[webkit-dev] Question about -webkit-transform: scale3d() when zero scale factor is used.

W. James MacLean wjmaclean at chromium.org
Thu Feb 3 07:49:00 PST 2011


What is the intended behaviour if someone applies the following style to an
element:

-webkit-transform: scale3d(0.8, 0.8, 0)

?

Right now (in Chromium and Safari) there are two different behaviours
depending whether the GPU is involved or not.

With gpu acceleration the objects renders properly, but stops responding to
mouse events. This is due to the fact that elements with non-invertible
transforms are excluded from hit testing.
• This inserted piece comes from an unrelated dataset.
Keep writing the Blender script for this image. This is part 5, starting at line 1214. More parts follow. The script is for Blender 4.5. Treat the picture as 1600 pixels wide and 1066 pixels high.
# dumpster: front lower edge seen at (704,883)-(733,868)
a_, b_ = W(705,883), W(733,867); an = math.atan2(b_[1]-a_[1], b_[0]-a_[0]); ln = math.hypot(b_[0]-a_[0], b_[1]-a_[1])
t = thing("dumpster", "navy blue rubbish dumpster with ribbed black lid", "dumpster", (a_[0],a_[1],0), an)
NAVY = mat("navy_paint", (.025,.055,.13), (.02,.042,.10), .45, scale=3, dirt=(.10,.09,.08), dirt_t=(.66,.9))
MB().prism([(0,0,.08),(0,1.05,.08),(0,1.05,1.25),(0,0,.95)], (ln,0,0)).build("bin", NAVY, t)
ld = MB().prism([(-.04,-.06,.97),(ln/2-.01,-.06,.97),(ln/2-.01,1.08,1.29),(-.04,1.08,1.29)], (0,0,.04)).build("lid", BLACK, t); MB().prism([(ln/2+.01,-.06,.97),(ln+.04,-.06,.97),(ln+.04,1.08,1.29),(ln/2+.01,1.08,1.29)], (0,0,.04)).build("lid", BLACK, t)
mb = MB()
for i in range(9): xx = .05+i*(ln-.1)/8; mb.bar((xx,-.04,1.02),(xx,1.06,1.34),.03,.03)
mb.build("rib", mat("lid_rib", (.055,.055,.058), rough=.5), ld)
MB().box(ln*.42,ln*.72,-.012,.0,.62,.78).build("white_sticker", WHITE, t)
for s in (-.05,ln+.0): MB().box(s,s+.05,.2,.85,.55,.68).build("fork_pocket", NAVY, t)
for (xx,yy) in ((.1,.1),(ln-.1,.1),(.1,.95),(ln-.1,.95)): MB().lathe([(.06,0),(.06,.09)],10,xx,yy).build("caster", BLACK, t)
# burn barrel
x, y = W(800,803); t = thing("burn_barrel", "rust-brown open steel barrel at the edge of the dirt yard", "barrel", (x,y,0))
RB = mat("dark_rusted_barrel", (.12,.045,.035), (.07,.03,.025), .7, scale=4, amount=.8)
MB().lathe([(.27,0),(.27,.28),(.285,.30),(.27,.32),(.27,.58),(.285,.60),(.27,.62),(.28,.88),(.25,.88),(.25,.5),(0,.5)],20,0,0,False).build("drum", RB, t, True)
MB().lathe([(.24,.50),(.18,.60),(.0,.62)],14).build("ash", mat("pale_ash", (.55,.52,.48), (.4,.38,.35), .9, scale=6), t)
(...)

Without gpu acceleration, the object renders properly and continues to
respond to mouse events. This is due to the fact that when makeRenderable()
is called on the element's transform, it is forced to be affine and it
becomes invertible in the process.

So which, if either, is "correct"?

The following quote is found at

http://www.w3.org/TR/css3-2d-transforms/

"In some cases, an animation might cause a transformation matrix to be
singular or non-invertible. For example, an animation in which scale moves
from 1 to -1. At the time when the matrix is in such a state, the
transformed element is not rendered."

In this case, neither behaviour seems quite consistent, since in both case
the element is rendered. Then again, this is -webkit-transform, not CSS
transform, so are the intended outcomes different?